McGee is top 10 in the WCC in batting average and has made a strong case for WCC Freshman of the Year as the Bulldogs have sole possession of first place in the conference. Despite being a star freshman, McGee is still a first-year player that makes youthful mistakes.

In the Zags’ last series against the University of Portland, McGee got caught frozen on the basepaths after a hit to the shortstop. Unsure whether to stay at second or advance to third, McGee waited too long to make a decision and was thrown out at third after he started the inning with a standup double with no outs. In the decisive game three of the series, McGee had an error at third that allowed the Pilots an additional baserunner in a tie game.

An occasional mistake is simply a reminder that McGee is still in his first season playing collegiate baseball. It is not a reason to keep him out of the lineup. McGee has featured prominently in some of the crucial moments of GU’s season to date.

In a series sweep over current No. 3 Oklahoma State, McGee hit a go-ahead homerun in the top of the 10th to put GU up 2-1. The Bulldogs wouldn’t relinquish that lead on their way to a marquee series clinching win over one of the consensus top programs in the country.

“Individually, he seems to get better when the big moment shows up. It just seems like he’s continuing to put himself in a good spot. He just seems to kind of rise to the occasion when the game is on the line,” Winston said. “I think he’s going to be a really special player down the road.”

McGee’s talent was widely recognized in recruiting circles as he had a number of suitors from the PAC-12 and the WCC in hot pursuit. Ultimately, McGee chose GU because of a connection with head coach Mark Machtolf over hunting and fishing.

“The thing that really stood out most to me was the family environment that coach Machtolf talked about,” McGee said. “It was something that I really wanted to be a part of. I didn't feel that way about any other program.”
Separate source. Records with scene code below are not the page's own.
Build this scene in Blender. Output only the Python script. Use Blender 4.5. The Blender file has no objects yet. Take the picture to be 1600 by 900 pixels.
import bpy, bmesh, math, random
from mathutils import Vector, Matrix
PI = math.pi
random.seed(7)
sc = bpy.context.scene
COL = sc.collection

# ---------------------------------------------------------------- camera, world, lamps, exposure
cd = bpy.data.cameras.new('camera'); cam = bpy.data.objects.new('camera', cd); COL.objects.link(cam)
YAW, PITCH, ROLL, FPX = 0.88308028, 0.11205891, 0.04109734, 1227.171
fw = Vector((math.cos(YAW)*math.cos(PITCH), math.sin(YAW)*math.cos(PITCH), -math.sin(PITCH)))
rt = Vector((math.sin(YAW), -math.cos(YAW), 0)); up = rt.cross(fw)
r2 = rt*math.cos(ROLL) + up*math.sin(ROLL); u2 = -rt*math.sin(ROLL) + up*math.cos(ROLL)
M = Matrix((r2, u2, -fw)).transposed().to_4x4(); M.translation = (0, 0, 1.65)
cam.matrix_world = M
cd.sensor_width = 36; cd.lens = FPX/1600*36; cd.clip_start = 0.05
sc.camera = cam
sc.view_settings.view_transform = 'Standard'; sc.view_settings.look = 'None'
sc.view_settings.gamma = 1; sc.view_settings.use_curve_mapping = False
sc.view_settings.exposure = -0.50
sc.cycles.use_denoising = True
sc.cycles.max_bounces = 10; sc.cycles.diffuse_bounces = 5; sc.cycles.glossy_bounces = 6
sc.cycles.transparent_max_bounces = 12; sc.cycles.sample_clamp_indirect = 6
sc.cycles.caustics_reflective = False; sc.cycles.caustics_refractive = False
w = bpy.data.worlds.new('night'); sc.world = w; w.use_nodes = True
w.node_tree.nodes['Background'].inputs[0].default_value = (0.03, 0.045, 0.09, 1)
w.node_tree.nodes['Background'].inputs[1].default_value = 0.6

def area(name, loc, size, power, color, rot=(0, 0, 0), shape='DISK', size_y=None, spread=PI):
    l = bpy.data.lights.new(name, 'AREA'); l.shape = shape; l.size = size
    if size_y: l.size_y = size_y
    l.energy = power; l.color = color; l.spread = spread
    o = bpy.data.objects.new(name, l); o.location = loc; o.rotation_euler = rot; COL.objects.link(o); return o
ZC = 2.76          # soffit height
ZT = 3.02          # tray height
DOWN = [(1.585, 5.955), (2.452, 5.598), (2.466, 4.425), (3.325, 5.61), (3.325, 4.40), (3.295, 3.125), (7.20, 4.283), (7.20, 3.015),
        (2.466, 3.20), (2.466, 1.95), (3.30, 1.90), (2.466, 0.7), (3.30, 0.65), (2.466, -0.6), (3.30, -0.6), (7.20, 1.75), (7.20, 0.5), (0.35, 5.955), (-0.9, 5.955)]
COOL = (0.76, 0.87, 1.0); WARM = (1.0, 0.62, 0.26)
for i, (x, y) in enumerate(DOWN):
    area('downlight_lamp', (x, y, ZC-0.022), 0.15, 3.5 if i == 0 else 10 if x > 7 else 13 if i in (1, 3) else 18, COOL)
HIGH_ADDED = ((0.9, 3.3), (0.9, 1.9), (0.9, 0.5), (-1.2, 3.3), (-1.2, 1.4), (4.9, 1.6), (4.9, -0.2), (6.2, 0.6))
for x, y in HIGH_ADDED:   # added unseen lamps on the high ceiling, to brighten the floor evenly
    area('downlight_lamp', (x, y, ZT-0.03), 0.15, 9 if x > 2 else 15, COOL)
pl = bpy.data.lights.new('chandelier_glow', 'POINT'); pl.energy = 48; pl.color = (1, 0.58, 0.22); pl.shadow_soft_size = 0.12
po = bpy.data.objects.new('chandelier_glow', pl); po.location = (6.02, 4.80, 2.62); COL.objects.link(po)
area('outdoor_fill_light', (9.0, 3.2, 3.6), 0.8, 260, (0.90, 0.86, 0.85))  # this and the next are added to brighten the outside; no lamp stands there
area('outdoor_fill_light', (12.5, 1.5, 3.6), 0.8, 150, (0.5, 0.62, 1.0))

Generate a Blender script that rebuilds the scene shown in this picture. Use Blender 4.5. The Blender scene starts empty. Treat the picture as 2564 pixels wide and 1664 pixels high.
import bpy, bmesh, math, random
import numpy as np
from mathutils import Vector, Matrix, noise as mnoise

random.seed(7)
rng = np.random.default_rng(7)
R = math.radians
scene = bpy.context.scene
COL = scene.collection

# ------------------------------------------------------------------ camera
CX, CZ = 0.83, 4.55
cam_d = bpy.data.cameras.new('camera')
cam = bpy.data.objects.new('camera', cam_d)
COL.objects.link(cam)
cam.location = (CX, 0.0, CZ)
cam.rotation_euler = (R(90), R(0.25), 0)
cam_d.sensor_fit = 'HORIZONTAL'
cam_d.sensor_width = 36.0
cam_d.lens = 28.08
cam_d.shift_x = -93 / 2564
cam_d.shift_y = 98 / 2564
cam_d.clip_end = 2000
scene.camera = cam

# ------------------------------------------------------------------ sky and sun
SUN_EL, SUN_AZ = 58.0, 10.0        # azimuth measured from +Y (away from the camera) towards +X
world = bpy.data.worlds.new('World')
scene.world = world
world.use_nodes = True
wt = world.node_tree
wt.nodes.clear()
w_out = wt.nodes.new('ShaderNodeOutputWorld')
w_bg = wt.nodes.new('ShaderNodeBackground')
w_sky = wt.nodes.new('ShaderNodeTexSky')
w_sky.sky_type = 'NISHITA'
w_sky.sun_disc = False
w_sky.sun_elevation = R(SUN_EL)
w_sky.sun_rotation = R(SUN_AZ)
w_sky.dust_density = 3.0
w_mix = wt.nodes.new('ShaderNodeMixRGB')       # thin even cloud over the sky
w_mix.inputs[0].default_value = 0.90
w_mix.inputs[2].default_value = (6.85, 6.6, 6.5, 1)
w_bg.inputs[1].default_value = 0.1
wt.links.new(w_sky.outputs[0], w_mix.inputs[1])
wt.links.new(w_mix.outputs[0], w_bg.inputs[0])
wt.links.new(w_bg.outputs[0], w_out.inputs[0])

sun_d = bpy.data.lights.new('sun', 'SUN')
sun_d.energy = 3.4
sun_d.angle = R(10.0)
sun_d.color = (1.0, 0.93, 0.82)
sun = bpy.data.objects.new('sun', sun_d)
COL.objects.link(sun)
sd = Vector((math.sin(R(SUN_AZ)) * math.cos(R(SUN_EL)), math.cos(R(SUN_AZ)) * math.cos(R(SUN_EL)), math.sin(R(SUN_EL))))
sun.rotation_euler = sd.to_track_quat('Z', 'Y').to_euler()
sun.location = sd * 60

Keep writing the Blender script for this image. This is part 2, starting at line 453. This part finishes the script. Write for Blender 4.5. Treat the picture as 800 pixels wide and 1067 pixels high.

With his spot as the team’s everyday third baseman and cleanup hitter secured, McGee is free to focus on improving individually as one crucial piece to the Zags’ quest for a repeat WCC championship. The Bulldogs are projected to host a postseason regional due to their hot start, and the road to the College World Series has never been clearer for the Zags under Machtolf.   

“We always talked about protecting our championship because obviously before my time they had won several WCC championships, and that's something we have in our sights and are continuing to work towards,” McGee said. “We all have the same vision in mind of making it as far as we possibly can. In order to accomplish that, we all have to be brothers and come together and get it all done.”